Sara Kern – the first Slovenian directress at Lido

28. July 2016
A press conference took place in Rome today, revealing all the films that qualified for the main programme of the 73rd Venice Film Festival, among them the short film Good Luck Orlo! by the Slovenian directress Sara Kern.

The film qualified for the Orizzonti (Horizons) competition section together with thirteen short films from all over the world. The film was made in the Slovenian – Croatian – Austrian co-production. The Slovenian producer is Cvinger Film, managed by Rok Biček, otherwise famous as the director of the film Class Enemy. This was his first attempt at the role of a producer. The film was co‑financed by the Slovenian Film Centre.

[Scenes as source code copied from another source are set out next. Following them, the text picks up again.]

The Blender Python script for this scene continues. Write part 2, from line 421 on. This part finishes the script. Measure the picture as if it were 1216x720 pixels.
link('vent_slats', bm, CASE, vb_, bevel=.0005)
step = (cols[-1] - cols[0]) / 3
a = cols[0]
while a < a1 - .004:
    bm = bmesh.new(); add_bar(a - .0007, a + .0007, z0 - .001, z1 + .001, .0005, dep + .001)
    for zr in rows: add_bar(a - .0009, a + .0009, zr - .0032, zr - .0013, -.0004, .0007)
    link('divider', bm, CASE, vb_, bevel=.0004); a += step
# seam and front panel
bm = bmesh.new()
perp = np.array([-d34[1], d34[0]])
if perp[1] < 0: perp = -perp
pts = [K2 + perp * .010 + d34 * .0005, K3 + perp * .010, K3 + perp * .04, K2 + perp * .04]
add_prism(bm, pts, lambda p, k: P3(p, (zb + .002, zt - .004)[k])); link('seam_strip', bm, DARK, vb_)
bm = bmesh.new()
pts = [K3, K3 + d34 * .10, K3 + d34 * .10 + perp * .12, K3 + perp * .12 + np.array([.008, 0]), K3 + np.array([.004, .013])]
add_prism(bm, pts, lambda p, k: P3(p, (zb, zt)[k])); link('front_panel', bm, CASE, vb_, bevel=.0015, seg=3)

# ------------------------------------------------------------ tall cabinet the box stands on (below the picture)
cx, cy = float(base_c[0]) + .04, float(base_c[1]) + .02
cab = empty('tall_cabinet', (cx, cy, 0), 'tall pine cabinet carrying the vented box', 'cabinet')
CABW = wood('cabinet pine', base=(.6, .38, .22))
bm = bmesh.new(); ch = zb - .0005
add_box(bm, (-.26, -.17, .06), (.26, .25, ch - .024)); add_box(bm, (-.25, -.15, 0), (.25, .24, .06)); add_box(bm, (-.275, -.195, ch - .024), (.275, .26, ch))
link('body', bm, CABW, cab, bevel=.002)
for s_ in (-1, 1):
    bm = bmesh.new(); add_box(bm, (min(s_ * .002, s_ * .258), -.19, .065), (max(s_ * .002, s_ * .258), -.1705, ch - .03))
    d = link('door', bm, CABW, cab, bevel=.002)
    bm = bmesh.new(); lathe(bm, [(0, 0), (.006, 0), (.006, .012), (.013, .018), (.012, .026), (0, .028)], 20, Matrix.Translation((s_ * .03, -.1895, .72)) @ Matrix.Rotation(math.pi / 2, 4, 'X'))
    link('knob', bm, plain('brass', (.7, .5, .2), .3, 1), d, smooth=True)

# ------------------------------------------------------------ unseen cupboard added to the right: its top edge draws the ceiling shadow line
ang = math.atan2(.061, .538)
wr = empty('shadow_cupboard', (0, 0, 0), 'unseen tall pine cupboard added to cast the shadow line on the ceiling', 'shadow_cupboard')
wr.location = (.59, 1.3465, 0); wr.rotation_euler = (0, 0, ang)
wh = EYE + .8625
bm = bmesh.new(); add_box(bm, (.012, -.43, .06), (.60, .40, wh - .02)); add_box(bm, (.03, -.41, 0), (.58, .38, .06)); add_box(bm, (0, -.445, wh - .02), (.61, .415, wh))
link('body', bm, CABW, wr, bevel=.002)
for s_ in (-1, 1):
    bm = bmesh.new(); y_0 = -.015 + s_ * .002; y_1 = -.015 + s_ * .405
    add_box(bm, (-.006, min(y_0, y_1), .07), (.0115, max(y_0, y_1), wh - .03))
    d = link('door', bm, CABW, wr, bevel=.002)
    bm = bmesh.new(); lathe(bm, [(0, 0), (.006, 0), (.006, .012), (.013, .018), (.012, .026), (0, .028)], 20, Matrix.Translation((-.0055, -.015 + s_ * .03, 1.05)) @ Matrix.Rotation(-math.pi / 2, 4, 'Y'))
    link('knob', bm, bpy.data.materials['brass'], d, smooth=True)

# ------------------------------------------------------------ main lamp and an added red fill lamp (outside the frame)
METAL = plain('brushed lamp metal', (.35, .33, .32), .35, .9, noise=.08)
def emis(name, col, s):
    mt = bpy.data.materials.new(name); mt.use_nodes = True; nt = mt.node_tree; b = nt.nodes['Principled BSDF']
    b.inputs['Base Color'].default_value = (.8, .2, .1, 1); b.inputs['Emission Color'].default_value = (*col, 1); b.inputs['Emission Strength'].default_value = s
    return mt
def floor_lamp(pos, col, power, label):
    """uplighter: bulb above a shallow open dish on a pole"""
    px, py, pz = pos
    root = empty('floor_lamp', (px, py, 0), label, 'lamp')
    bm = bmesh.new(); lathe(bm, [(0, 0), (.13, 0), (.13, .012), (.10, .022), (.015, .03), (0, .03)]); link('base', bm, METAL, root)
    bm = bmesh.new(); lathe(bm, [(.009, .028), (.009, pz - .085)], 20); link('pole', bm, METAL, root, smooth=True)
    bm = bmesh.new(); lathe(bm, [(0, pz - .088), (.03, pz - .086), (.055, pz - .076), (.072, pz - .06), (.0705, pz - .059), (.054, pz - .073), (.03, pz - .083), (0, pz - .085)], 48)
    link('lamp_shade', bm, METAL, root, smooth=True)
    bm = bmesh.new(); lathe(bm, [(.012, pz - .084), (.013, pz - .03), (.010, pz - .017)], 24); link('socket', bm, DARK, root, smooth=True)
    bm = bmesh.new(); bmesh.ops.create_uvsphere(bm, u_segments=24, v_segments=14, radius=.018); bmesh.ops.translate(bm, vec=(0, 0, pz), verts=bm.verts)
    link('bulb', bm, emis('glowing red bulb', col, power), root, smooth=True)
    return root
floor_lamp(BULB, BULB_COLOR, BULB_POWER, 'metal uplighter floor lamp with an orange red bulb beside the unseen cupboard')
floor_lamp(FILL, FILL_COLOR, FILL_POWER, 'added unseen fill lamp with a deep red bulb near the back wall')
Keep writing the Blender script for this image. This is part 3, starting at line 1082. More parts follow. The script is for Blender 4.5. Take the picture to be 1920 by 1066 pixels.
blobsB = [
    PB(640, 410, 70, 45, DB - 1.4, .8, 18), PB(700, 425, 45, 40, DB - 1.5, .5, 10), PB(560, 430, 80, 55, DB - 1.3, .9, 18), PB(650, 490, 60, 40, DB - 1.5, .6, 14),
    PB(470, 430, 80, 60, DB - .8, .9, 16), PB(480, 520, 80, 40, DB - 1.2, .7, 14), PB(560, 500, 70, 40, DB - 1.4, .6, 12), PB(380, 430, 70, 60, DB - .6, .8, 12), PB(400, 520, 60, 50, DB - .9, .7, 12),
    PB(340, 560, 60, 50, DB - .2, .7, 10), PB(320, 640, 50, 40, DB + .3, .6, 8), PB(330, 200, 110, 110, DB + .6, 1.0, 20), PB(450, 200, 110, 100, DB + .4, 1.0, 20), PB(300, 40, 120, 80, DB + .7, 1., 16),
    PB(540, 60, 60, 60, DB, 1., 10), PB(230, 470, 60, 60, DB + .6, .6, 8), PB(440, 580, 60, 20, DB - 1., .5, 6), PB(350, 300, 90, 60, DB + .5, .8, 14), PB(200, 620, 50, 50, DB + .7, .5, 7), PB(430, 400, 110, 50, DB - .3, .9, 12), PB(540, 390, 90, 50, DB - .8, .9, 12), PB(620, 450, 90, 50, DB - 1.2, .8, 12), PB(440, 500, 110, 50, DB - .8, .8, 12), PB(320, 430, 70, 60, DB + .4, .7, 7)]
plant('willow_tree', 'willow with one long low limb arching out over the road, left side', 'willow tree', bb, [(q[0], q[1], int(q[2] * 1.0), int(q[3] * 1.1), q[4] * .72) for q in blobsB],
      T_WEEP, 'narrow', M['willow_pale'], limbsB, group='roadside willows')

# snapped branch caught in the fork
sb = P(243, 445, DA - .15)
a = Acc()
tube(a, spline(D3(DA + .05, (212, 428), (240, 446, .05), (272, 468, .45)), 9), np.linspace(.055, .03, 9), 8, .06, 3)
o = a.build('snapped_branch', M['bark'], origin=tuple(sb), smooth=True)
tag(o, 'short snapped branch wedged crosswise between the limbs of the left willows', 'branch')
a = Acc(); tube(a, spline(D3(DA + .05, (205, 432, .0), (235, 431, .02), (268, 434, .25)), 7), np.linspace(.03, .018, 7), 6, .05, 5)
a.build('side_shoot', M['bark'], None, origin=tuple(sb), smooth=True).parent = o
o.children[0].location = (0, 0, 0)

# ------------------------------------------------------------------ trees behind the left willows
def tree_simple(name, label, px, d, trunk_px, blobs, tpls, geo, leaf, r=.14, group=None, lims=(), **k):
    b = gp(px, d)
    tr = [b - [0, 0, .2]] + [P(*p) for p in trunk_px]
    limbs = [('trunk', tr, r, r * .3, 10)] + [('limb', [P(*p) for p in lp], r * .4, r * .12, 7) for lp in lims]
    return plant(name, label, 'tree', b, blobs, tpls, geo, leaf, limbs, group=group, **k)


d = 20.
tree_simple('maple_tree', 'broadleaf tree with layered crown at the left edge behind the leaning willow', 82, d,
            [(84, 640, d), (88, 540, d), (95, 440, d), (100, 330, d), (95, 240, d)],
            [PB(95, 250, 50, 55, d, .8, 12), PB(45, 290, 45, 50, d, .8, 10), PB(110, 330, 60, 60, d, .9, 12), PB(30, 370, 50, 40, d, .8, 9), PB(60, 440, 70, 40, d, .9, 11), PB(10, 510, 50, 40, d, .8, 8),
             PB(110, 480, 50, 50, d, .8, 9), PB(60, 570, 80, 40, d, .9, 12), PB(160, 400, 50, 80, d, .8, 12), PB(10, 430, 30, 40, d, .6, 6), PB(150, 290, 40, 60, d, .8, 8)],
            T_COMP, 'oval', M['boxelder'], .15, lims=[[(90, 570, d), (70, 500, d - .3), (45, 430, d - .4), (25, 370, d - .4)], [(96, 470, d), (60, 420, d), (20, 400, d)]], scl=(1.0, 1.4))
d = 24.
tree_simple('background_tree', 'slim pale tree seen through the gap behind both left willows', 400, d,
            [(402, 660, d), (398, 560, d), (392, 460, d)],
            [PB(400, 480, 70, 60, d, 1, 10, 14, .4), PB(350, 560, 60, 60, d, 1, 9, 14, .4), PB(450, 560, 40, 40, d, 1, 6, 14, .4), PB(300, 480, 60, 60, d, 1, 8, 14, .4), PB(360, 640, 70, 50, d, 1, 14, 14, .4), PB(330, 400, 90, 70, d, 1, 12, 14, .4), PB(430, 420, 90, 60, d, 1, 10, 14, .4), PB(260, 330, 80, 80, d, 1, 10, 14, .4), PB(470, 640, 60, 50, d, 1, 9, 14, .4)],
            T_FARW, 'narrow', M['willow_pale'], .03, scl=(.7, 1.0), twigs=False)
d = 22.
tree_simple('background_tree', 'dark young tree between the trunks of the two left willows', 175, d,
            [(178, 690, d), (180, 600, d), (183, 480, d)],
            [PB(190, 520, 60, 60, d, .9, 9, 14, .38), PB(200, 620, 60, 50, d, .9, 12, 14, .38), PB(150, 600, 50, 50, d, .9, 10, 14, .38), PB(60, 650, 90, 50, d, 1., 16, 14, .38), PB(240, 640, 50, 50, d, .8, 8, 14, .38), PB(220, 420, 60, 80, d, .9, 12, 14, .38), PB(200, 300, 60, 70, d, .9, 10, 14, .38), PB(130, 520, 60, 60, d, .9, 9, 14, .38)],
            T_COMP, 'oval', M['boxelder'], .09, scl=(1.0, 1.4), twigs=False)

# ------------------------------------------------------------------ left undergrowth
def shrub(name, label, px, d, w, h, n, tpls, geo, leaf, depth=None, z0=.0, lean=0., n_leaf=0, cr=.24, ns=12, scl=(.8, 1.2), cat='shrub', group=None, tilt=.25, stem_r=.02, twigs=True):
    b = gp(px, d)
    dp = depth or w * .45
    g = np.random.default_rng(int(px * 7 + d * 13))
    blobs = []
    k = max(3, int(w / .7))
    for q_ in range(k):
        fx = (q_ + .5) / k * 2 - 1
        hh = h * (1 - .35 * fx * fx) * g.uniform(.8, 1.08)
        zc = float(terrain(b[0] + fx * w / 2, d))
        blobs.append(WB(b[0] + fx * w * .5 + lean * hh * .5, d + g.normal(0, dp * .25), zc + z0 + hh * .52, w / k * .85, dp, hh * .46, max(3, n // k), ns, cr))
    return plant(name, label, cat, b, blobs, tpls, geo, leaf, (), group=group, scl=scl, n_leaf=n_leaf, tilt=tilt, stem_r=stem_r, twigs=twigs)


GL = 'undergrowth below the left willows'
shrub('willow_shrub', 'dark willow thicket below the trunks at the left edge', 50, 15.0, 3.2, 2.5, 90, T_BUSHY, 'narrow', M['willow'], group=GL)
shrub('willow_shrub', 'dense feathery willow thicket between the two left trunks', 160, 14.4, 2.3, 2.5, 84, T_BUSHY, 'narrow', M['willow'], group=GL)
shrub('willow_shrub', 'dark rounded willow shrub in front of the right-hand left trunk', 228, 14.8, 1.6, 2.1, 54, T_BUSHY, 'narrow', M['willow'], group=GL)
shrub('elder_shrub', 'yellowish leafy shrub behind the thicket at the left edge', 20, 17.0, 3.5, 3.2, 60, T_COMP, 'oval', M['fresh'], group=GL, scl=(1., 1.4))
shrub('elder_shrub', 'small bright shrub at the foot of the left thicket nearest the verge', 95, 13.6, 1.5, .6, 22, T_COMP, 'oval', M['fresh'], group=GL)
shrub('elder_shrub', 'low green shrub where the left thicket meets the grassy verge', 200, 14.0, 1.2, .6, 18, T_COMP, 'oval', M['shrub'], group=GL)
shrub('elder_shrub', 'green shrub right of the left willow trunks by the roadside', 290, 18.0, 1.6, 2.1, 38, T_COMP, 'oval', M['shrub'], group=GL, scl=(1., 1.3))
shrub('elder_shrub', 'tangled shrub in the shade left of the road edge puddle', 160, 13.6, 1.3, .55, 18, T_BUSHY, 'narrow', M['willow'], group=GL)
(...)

Good Luck Orlo! is the first professional short by the directress Sara Kern, born in Ljubljana in 1989, who finished her film direction studies at the Academy of Theatre, Film, Radio and Television (AGRFT). During her studies between 2010 and 2013 she won the Grossmann Award for Best Script, given by the AGRFT, four times in a row. Her talent for screenwriting and sensitivity for children's topics was soon noticed at the Slovenian national television, where she started writing the scripts for the children's shows Studio Kriškraš and Firbcologi.

The protagonist of her film Good Luck Orlo! is a seven-year-old boy, who watches his father and mother suffer the unexpected loss of their baby. Orlo decides to cheer them up.

Sara Kern says the following about her chosen topic: "This film is dedicated to my father and his sister who died as a baby. I wanted to make a film about what it means to be alone among adults dealing with an event they haven't been prepared for. I wanted to depict the tragedy that has never been discussed in my father's family. I decided to do it in their own way: without words.
Sometimes I feel that I can still see that seven-year-old boy in my father, and I keep asking myself: did this event mean the end of his childhood? Do such moments stay with us until our last day?"

In the independent Slovenia Jan Cvitkovič's Bread And Milk was the first film to qualify for the Venice Film Festival in 2001, and it received the Award for Best First Film.

Three short films by Jan Cvitkovič also qualified for the Venice Film Festival: Heart Is a Piece of Meat in 2004, This Is Earth, My Brother in 2009, and in 2013 he was invited to take part in the project Venice70, celebrating the festival's 70th anniversary. On this occasion more than 70 filmmakers from all over the world, who had received awards at Lido, were invited to contribute to the making of a film, and Cvitkovič made a one-minute-and-a-half short I Was a Child.

In 2008 Igor Šterk qualified for the short film competition programme with his film Every Breath You Take.

Vinko Möderndorfer qualified for the Venice Days programme twice (Suburbs in 2004; and Landscape No. 2 in 2008).

In 2010 the film Dad by the director Vlado Škafar was the first Slovenian film in the programme of the Venice International Film Critics' Week, and in 2013 as many as two Slovenian films were screened in this programme: Class Enemy, Rok Biček's debut; and for the first time a Slovenian minority co-production Zoran, My Nephew the Idiot by the director Matteo Oleotto. In 2014 another minority co-production qualified for this programme: the documentary film Dancing with Maria, made by Ivan Gergolet, a Slovenian abroad.

Sara Kern is the first Slovenian film directress to appear at the oldest and one of the most important film festivals.